I collected some statistics about the new server caps on WoW as I anticipated in one of the previous posts. I wish I could quote the original plan where they wrote in detail about these new server caps but it is gone (and here you hear me swear, as it always happen when I cannot fucking find what I’m searching). This is taken out the server split FAQ:

Are any other measures being taken to avoid forcing a realm split?

Yes. One measure is to raise the player caps for all realms when The Burning Crusade launches. This will be possible in part because of the hardware upgrades that we’ve worked to put in place since the original launch.

So I went checking how many players they allowed on a single server.

Before this expansion the server caps were set between 3200-3400 players. Counting alliance + horde. From my new surveys it looks like Blizzard didn’t go all that far. The new cap seems to be between 3700-3800 or so. I’ll run more tests to see more precisely if little more or little less, but that number should be already fairly correct.

So we have a +500 players more or less. On the Silvermoon server there was a queue as I logged in to take the numbers and when I was done the queue was still there. I counted 2600 alliance characters and 1200 horde. So around 3800 overall.

About the two new races: usually 2/3 of Draenei are Shamans, and 2/3 of Blood Elves are Paladins.

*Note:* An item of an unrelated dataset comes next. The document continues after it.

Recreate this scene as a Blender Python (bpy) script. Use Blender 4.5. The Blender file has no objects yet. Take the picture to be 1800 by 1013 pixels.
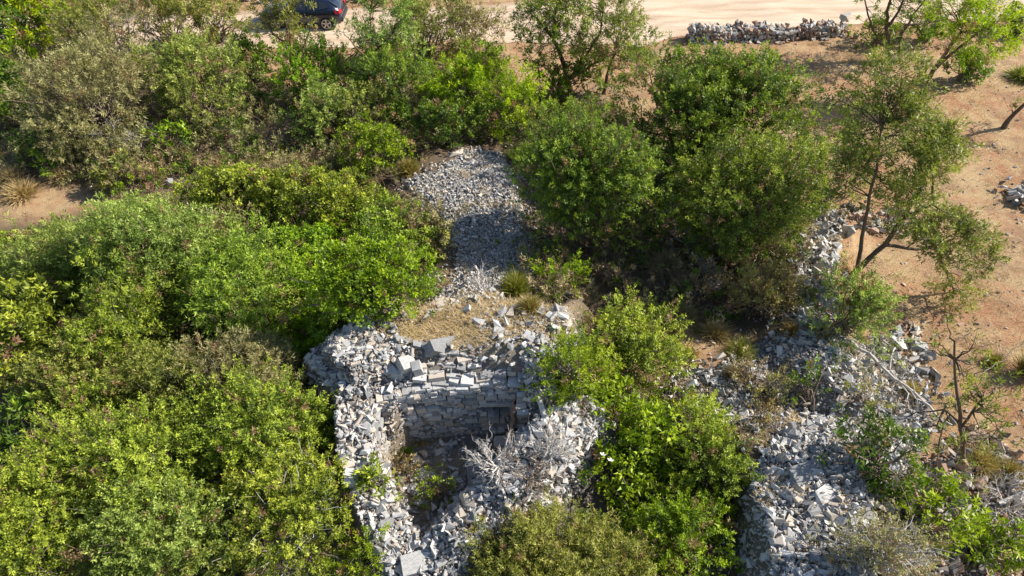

I would post all the graphs but they aren’t all that interesting. The level 60 wall is starting to cascade on levels 61, 62 and 63. While the graph only hints at some more activity between level 1 and 20, but still very flat. Only around 1/4, 1/5 of players are starting new characters, while the others are storming the Outlands in the race to 70.

EDIT: I ran more polls today and I can count between 3750-3850 players. So the new cap is probably 3800.